Annual performance reviews are broken beyond repair. Not "flawed in execution" or "in need of improvement"—fundamentally, structurally broken.
Let me be direct: if you're doing annual reviews, you're wasting everyone's time. The employee dreads it. The manager resents it. And the feedback arrives so late that it's useless for actual improvement.
Most managers know this. They continue the charade anyway because HR mandates it, or because "that's how we've always done it," or because they genuinely don't know what else to do.
The Annual Review Is a Lie
Here's what happens in most organizations: employees work for 11 months with minimal feedback, then sit in a room while their manager awkwardly reconstructs the year from memory and a hastily-reviewed project list.
This is performance management in the same way that a post-mortem is healthcare. It documents what happened. It does nothing to improve outcomes.
Worse, annual reviews create perverse incentives. Employees perform well in the two months before review time and coast otherwise. Managers avoid hard feedback all year and dump it at once. Everyone treats the review as a performance in itself—playing a role rather than having an honest conversation.
Kill Annual Reviews. Do This Instead.
Here's the system that actually works. It's not complicated, but it requires managers to do their job year-round instead of once a year.

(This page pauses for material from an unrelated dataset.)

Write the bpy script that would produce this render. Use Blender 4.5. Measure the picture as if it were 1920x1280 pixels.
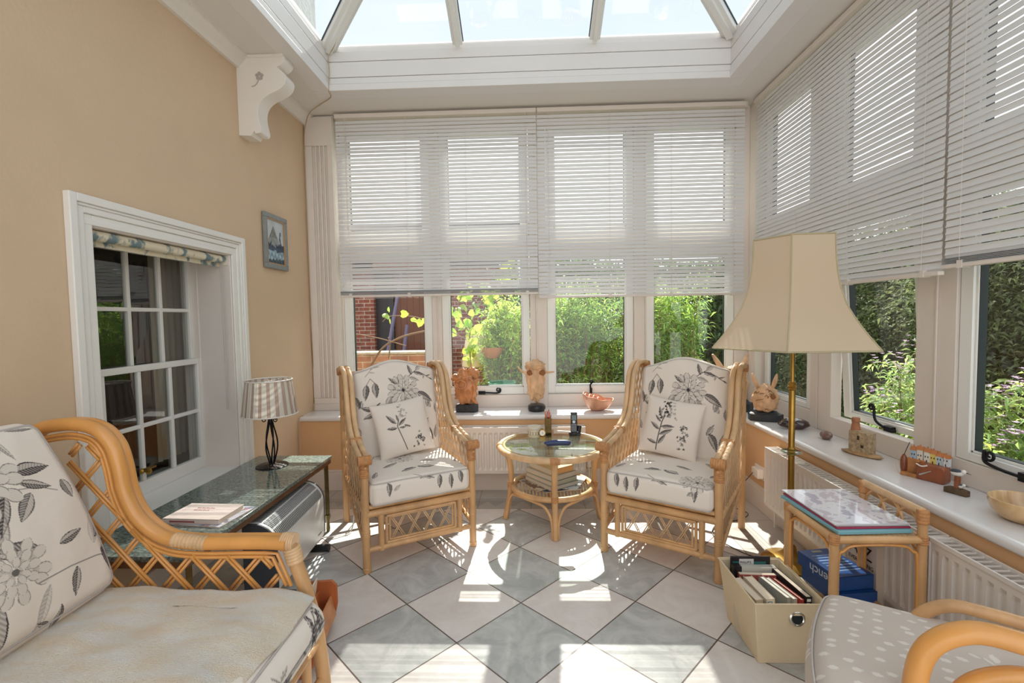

1. Weekly Check-ins, Not Annual Ambush
Fifteen minutes every week. Not optional. Not "when there's something to discuss."
In these check-ins, you cover three things:
- What went well this week?
- What's blocking progress?
- What's the one thing to focus on next week?
That's it. No forms, no HR software, no documentation requirements. Just regular conversation.
After 52 of these conversations, an "annual review" becomes unnecessary. Both sides know exactly where they stand because they've been talking about it all year.
2. Immediate Feedback, Not Saved-Up Criticism
If feedback isn't delivered within 48 hours of the event, it's worthless. By the time annual review season arrives, the context is lost and the lesson is pointless.
Made a great presentation? Hear about it today, not in December. Bungled a client call? Address it this week while it's still fixable.
Managers who save feedback for annual reviews aren't being thoughtful—they're being cowards. Hard feedback gets easier to deliver when it's timely and specific. Vague criticism about something that happened seven months ago just feels like an attack.
3. Skip the Ratings. Focus on Growth.
Forced ranking systems and numerical ratings are organizational cowardice masquerading as objectivity.
When you're forced to rate employees 1-5 or slot them into "exceeds expectations / meets expectations / needs improvement," you're not measuring performance. You're playing a game that HR invented to make compensation decisions feel systematic.
What actually matters: Is this person growing? What's the specific next step in that growth?
Drop the ratings. Have honest conversations about trajectory. Tell people exactly what they need to do to level up, and then help them do it.
The Real Reason Annual Reviews Persist
Let's be honest about why organizations cling to broken annual reviews despite knowing they don't work: they're easy for HR to administer and they provide legal cover for firing decisions.
That's it. That's the entire value proposition. Annual reviews exist to create documentation, not to develop people.
If your organization genuinely cared about performance, it would invest in continuous feedback systems, manager training, and weekly conversation time. Instead, most organizations dump the entire burden of "performance management" into a December form-filling exercise that accomplishes nothing.
The Manager's Choice
You have two options:
Option A: Keep doing annual reviews. Fill out the forms. Check the boxes. Have the awkward December conversation where you try to remember what happened in February. Watch your best people leave for companies that actually invest in their growth.
Option B: Manage continuously. Spend 15 minutes a week with each direct report. Deliver feedback in real-time. Skip the ratings theater. Actually develop your people.
Option B is harder. It requires you to be present year-round instead of cramming a year's worth of management into two weeks. It requires uncomfortable real-time conversations instead of HR-approved euphemisms.
But it's the only approach that actually develops people. And developing people is the job.
Annual performance reviews are dead. Stop performing them.